You are screwing with LinkedIn's image by putting made up profiles of hookers on their site. In clear contravention of their rules (which you accepted when you created the profile).

Case closed.

Chill said:

Er.... Hello/Jj etc
Coming to this late.... but it appears that linked-in in their response have said they support the cause and are open to other ways of promoting the site and partnering with Home/ Bbh... (didn't you read that bit ? Everyone seems a little quick to critique)

lets see what the Barners do next then - see if they build upon it ?

Perhaps Hello/JJ/What do you expect etc might like to suggest some constructive ideas to help?? For a good cause?
Or maybe just easier

Salome said:

You want some ideas to stamp out sex trafficking.

They don't call it the world's oldest profession for nothing so you have to be a bit clever.

A campaign like this solves nothing except to put in your portfolio and feel nice and warm inside.

You need to educate poor women not to fall for job promises that are too good to be true. (very tough)

You need to get governments to provide education and jobs. (very hard again)

You need to create specific laws and regularly enforce them.
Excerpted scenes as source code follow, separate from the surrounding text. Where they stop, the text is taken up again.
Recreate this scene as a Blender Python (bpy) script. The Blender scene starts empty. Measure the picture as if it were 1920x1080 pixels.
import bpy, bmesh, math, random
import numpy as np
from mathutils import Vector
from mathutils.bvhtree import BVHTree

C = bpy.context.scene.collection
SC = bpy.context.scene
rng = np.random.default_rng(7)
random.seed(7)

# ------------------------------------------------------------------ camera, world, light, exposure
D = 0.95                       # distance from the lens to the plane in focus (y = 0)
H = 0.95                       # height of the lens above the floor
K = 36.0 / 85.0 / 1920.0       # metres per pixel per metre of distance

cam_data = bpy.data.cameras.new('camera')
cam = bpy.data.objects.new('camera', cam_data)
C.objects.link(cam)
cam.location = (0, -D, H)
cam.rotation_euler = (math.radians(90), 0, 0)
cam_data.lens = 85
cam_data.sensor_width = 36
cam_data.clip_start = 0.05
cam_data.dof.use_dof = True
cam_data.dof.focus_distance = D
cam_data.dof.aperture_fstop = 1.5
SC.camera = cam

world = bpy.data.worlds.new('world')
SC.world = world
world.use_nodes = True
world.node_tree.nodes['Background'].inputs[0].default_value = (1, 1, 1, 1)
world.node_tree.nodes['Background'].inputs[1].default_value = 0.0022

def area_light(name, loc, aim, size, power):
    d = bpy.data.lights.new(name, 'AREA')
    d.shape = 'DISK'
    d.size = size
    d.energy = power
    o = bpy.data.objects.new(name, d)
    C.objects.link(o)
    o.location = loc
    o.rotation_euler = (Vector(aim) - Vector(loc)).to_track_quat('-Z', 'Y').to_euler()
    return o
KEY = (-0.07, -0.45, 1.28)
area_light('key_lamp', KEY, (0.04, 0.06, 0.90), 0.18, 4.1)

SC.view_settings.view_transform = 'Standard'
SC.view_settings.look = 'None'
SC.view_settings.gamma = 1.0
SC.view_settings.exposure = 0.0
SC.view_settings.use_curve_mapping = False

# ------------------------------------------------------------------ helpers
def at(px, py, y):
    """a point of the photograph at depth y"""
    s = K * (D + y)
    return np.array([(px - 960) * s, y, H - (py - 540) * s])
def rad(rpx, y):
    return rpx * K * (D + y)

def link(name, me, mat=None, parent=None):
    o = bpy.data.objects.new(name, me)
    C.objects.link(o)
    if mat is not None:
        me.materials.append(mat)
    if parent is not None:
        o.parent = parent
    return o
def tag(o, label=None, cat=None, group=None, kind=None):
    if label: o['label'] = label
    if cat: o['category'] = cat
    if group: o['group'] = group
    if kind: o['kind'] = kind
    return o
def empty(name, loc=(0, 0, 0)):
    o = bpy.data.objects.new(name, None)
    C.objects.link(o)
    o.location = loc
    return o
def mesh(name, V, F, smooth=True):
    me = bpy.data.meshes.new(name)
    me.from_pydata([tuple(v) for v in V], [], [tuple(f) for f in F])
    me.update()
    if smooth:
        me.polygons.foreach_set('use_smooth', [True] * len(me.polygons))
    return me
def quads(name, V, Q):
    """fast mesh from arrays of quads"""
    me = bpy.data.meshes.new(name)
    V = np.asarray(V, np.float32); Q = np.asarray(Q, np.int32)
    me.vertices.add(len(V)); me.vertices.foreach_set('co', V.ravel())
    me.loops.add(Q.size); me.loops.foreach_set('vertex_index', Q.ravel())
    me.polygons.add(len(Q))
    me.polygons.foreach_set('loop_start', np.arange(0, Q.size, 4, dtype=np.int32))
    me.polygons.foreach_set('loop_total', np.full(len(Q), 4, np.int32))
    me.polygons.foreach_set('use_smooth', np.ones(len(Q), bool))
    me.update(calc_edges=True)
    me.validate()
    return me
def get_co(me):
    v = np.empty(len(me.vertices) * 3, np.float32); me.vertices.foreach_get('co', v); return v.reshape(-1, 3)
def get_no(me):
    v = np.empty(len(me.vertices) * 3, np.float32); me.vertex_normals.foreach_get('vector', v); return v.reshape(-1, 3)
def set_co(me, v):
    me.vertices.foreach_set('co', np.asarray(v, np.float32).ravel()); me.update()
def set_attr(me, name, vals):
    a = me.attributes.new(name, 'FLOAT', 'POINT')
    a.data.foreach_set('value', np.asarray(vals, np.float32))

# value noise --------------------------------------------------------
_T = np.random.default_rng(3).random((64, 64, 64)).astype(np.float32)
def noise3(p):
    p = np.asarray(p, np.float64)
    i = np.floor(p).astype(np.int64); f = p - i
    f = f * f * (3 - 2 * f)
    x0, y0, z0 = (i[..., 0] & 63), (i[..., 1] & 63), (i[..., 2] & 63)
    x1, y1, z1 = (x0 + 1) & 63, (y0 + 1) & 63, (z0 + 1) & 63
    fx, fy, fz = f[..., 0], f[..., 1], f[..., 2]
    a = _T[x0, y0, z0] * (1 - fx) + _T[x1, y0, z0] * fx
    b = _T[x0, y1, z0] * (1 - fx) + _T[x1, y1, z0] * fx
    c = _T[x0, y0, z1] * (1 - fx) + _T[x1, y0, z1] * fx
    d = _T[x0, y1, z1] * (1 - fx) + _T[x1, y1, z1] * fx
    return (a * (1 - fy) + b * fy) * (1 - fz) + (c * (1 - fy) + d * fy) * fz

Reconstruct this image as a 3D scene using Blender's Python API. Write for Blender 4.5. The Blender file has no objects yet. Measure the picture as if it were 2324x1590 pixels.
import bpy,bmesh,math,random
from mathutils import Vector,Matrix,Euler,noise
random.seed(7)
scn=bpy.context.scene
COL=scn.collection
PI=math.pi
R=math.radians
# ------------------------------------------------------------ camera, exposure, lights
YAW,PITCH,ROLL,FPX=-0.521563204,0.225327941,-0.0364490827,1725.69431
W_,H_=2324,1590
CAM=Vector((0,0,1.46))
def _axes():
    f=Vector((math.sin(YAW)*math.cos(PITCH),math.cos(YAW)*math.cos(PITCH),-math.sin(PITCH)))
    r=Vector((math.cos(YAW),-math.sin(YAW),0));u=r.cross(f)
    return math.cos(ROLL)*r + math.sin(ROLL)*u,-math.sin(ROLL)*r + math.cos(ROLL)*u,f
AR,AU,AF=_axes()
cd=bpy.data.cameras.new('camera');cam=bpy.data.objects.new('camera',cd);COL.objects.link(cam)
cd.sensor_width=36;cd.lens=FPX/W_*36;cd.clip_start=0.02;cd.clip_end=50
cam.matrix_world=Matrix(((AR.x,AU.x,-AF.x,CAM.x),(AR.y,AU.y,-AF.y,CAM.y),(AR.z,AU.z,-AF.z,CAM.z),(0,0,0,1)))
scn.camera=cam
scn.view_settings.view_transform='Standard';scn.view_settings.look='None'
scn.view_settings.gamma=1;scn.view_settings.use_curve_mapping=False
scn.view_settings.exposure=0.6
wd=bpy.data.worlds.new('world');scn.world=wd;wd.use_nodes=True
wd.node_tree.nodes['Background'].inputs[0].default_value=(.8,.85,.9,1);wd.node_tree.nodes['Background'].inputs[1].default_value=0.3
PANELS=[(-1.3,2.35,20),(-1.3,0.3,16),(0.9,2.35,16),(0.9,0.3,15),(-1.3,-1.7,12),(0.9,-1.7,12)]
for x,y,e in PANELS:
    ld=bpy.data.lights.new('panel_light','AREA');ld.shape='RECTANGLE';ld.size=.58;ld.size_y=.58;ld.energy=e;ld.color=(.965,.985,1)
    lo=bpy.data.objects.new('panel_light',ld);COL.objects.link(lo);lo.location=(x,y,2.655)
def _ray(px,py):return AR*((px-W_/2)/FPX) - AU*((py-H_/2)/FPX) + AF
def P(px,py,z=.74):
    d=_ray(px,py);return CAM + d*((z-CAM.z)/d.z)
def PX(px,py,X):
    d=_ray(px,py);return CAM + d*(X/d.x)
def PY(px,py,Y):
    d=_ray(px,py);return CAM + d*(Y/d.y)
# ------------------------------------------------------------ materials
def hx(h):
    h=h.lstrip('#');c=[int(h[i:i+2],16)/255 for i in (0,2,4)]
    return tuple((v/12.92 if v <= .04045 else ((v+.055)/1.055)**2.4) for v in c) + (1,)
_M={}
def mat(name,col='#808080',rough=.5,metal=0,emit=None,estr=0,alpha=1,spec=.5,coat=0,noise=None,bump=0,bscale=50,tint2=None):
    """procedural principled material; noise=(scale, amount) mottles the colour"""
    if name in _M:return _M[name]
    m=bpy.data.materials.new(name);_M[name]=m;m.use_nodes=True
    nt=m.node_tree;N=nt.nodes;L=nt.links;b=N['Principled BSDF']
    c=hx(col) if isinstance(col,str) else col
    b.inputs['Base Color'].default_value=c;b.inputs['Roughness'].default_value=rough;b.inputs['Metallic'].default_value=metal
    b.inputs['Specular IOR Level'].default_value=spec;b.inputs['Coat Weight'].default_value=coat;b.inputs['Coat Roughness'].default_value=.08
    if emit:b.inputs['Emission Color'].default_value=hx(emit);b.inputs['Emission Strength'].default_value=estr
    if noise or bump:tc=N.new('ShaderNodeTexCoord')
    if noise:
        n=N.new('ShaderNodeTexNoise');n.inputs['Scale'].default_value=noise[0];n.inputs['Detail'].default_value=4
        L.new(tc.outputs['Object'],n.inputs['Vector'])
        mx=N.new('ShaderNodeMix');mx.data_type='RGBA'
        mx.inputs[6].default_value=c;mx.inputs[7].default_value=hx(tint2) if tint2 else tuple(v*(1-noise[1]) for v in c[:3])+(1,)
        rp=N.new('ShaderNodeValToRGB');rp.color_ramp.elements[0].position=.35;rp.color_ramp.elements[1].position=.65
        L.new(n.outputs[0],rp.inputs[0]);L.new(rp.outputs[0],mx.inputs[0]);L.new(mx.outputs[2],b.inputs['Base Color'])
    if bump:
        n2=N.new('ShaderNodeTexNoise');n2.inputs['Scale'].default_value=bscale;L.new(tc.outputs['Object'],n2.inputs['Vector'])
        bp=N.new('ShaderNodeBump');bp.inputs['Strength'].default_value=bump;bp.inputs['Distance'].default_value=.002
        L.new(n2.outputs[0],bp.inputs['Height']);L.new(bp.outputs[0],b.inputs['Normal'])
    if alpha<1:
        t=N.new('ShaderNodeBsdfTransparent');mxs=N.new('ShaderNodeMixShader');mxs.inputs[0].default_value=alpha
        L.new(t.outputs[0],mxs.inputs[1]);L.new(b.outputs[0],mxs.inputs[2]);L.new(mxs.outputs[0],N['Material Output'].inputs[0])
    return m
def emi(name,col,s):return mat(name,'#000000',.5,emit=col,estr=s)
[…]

But creating a fake hooker profile in LinkedIn is not gonna do jack.

THE OBVIOUS said:

OK, WILL GET THAT DONE BY NEXT WEEK:
*EDUCATION IN ALL ASIAN COUNTRIES FOR FOR WOMEN AT RISK
*CHANGE GOVT'S ECONOMIC POLICIES TO CREATE MORE EDUCATION AND JOBS(AS THEY PROBABLY AREN'T ATTEMPTING THAT RIGHT NOW)
*HAVE THE JUDICIAL SYSTEM IN MANY COUNTRIES CREATE NEW LAWS - EVEN ALTHOUGH TRAFFICKING ALREADY IS A CRIME
GENIUS.


PERHAPS YOU COULD SOLVE THE HUNGER CRISIS AS WEL.... LET ME GUESS:
HAVE GOVYS GROW MORE FOOD...

Jared said:

Too often, the best solutions are the simplest and most obvious ones. But creatives being creatives will deliberately try to take a long and circuitous route for fear that they are not being creative.